Fittingly, construction commenced on the centennial date of the battle, April 21, 1936, and the cornerstone was laid exactly one year later. On April 21, 1939, Jesse Jones and Andrew Jackson Houston, sole surviving son of “Old Sam Jacinto,” dedicated the monument. Funding for the $1.5 million project was provided by the Texas State Legislature and the U.S. Congress. A nonprofit organization, the San Jacinto Museum of History Association, has operated the monument and museum since the beginning.
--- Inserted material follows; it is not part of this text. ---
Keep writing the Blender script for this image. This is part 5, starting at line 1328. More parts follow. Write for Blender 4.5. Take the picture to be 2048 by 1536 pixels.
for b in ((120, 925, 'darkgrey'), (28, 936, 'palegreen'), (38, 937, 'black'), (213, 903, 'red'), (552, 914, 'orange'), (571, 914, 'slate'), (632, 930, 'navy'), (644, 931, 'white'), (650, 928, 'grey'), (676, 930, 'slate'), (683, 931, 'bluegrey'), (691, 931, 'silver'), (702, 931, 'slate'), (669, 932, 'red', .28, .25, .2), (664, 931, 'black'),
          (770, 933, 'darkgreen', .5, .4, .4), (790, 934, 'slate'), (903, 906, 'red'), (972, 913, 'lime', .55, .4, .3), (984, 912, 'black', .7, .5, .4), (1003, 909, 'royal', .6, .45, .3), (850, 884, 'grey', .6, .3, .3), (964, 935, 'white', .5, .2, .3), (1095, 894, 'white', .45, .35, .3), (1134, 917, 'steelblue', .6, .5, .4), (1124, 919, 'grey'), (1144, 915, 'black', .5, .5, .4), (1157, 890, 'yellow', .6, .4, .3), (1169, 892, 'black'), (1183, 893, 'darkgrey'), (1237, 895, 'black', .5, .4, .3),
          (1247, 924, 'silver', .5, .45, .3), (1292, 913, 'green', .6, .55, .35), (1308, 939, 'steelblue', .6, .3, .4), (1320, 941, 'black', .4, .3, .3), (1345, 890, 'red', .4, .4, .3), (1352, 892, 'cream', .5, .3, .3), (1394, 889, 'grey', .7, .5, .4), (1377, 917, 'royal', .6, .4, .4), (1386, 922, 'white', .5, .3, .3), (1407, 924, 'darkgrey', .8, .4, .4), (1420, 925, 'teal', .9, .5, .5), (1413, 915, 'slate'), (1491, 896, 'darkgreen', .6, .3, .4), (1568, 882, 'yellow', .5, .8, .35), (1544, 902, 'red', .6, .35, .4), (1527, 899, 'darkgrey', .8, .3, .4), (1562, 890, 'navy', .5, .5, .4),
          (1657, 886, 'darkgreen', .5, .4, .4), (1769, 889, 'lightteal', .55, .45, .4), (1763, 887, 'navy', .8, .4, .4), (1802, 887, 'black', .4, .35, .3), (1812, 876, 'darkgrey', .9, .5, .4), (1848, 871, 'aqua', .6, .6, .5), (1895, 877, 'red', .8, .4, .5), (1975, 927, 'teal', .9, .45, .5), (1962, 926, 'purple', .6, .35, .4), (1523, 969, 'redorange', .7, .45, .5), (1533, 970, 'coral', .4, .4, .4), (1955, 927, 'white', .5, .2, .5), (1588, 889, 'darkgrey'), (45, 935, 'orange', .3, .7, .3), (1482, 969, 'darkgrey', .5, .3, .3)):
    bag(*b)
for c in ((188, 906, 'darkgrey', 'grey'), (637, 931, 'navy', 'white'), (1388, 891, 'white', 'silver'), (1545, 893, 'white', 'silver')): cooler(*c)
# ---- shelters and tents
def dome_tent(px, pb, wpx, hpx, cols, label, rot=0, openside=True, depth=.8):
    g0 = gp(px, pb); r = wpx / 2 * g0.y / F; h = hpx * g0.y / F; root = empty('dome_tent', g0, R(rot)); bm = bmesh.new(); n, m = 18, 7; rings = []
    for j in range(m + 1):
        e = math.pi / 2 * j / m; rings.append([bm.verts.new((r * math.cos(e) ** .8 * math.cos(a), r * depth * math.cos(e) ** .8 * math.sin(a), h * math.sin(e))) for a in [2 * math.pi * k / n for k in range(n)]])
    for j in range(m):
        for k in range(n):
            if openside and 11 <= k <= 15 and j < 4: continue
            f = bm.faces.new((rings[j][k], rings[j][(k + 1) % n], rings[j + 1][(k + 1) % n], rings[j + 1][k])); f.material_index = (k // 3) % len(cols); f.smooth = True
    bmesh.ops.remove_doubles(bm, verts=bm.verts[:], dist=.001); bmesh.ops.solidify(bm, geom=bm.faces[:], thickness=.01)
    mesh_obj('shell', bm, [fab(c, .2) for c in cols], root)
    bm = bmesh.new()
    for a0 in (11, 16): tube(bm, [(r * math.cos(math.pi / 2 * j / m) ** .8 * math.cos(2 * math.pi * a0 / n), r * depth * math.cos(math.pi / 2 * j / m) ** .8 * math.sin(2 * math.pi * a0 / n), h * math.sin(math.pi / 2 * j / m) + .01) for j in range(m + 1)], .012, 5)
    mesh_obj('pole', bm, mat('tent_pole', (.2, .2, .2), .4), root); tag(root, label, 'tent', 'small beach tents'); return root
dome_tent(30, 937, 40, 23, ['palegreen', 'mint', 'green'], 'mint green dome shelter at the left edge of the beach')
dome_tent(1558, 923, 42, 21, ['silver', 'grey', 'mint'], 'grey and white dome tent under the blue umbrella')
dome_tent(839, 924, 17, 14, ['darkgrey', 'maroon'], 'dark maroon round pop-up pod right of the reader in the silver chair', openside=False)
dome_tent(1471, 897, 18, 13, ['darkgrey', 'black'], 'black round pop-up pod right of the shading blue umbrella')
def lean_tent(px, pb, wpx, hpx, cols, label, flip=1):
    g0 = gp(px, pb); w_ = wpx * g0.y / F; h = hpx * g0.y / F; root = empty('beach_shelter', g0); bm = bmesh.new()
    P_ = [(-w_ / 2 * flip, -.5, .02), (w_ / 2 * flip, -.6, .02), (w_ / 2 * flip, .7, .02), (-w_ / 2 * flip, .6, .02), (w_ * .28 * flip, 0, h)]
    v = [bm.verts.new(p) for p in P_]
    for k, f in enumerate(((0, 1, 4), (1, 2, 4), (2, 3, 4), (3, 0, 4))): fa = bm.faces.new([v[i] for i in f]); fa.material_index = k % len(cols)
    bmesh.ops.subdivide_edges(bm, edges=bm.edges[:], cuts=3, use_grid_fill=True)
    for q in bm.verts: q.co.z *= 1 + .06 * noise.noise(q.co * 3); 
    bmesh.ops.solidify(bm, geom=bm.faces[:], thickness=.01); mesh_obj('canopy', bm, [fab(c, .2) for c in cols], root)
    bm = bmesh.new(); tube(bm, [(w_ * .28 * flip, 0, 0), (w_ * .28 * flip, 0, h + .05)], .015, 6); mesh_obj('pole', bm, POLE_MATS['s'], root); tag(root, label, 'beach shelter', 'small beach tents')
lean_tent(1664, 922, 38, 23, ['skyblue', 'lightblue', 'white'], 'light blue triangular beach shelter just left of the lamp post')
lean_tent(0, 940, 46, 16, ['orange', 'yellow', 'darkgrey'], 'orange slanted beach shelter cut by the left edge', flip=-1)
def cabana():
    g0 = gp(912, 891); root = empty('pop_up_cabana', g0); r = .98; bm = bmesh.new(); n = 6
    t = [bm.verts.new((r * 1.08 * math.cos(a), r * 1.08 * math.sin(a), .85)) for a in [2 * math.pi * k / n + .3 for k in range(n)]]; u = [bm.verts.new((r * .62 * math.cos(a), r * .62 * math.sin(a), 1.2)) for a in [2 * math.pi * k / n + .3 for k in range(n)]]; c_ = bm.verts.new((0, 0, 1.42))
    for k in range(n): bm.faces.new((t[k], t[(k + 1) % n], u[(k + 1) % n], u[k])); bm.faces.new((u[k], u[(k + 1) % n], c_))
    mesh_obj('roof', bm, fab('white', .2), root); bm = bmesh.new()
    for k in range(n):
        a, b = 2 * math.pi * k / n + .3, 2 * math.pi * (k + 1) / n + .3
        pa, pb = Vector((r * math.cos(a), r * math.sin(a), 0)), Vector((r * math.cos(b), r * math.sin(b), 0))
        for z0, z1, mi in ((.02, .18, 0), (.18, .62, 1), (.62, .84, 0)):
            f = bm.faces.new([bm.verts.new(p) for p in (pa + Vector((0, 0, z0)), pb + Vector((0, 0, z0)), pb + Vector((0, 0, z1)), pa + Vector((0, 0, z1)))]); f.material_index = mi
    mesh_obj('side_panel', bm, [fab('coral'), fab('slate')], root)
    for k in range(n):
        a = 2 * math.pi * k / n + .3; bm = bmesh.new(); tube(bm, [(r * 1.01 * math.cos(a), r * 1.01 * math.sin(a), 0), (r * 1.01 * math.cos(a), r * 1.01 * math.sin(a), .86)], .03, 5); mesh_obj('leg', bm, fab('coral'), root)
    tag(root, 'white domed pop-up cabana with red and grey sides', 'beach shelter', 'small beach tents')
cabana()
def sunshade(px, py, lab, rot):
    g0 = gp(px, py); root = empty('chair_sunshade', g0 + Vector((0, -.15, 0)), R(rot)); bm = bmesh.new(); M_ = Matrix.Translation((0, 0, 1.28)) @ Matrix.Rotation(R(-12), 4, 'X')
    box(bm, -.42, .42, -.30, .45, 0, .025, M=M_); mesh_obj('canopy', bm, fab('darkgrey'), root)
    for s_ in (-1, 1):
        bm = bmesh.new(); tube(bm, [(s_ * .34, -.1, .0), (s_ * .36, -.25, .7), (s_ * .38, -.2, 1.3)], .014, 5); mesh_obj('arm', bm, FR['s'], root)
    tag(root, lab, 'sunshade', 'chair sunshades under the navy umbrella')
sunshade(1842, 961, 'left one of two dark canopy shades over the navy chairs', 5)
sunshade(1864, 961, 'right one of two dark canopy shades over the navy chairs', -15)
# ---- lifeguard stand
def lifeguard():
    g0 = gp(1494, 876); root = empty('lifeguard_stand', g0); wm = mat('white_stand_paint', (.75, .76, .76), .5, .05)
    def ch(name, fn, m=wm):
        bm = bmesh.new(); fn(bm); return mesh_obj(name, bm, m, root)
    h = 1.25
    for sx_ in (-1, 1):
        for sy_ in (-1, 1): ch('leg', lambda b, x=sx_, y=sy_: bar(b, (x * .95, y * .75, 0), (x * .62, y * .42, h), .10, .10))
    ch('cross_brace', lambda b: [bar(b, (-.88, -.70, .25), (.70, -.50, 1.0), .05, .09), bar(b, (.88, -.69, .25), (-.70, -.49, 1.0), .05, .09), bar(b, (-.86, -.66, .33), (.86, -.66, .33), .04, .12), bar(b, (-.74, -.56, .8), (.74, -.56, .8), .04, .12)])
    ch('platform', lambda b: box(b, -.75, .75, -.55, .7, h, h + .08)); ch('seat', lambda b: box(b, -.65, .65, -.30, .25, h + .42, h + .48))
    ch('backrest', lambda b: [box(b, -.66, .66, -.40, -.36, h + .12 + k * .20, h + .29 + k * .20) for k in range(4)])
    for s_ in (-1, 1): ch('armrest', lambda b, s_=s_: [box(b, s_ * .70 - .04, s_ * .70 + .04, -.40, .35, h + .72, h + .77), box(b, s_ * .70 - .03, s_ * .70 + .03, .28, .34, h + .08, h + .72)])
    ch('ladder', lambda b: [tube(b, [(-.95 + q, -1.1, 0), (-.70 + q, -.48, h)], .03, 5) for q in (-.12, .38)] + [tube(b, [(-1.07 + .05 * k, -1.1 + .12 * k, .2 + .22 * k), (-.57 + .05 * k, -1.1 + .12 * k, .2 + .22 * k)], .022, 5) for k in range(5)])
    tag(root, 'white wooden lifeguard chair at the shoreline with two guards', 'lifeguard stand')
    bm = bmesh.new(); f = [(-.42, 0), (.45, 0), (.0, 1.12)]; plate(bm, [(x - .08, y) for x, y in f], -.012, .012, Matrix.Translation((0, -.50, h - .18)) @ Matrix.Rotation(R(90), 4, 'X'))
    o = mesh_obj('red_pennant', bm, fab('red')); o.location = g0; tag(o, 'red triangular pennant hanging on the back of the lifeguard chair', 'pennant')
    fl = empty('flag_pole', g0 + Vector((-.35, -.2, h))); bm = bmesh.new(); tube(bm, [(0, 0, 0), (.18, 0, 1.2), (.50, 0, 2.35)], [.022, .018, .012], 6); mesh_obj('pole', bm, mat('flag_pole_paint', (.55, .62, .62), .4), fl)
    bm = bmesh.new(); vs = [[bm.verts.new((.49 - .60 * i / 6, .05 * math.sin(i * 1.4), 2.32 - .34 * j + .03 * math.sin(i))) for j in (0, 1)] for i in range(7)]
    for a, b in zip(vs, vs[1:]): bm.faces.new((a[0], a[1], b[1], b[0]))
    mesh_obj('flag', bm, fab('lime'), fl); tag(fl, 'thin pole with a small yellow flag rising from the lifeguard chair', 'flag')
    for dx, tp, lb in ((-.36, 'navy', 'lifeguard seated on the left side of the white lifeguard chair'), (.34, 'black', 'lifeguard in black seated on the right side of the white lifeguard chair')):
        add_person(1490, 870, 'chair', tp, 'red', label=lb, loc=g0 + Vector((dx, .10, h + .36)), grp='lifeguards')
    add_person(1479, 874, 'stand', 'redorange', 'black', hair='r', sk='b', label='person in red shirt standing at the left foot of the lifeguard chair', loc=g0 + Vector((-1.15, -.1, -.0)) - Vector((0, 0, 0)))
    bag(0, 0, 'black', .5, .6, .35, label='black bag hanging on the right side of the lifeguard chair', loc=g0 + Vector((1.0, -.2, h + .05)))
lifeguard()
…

 The San Jacinto Monument stands just over 567 feet tall, almost 13 feet higher than the Washington Monument. Listed as a National Historical Landmark, it is the tallest masonry column in the world. The base of the column is 48 feet square, narrowing to 30 feet square at the observation deck. The octagonal column is topped by a 220-ton, 34-foot high star, emblematic of the Texas Lone Star. In 1990 the base of the monument was renovated to accommodate the San Jacinto Museum of History and the 160-seat Jesse H. Jones Theatre for Texas Studies. On the west side a reflecting pool, 200 feet wide by 1,750 feet long, mirrors the entire column. The San Jacinto Monument is a Texas-sized tribute to a monumental victory by Texas patriots.


San Jacinto Battlefield State Historic Site
3523 Independence Parkway South
La Porte, TX 77571
(281) 479-2431
thc.texas.gov/historic-sites/san-jacinto-battleground-state-historic-site

San Jacinto Museum of History
One Monument Circle
La Porte, Texas 77571
(281) 479-2421
sanjacinto-museum.org

The grounds are open daily except for Thanksgiving Day, Christmas Eve and Christmas Day.
The San Jacinto Monument and Museum of History is open Wednesday – Sunday.
Battleground: 9 a.m.–6 p.m.
Monument and Museum of History: 9 a.m.–6 p.m.
Monument Observation Floor: 9 a.m.–5:30 p.m.

San Jacinto Day Festival
The San Jacinto Day Festival takes place each April and has hosted seven to 10,000 visitors.

Join thousands of proud Texans celebrating victory at San Jacinto and Texas Independence. This is a family-friendly Texas-size festival with music, games, demonstrations, food trucks and lots of history. Volunteers dressed in the period of the Texas Revolution make the events of April 1836 come alive. 

Historical reenactments and demonstrations are held throughout the day that are sure to thrill adults and children alike. Explore the Texan and Mexican camps and talk with reenactors who will share the true tales of the day.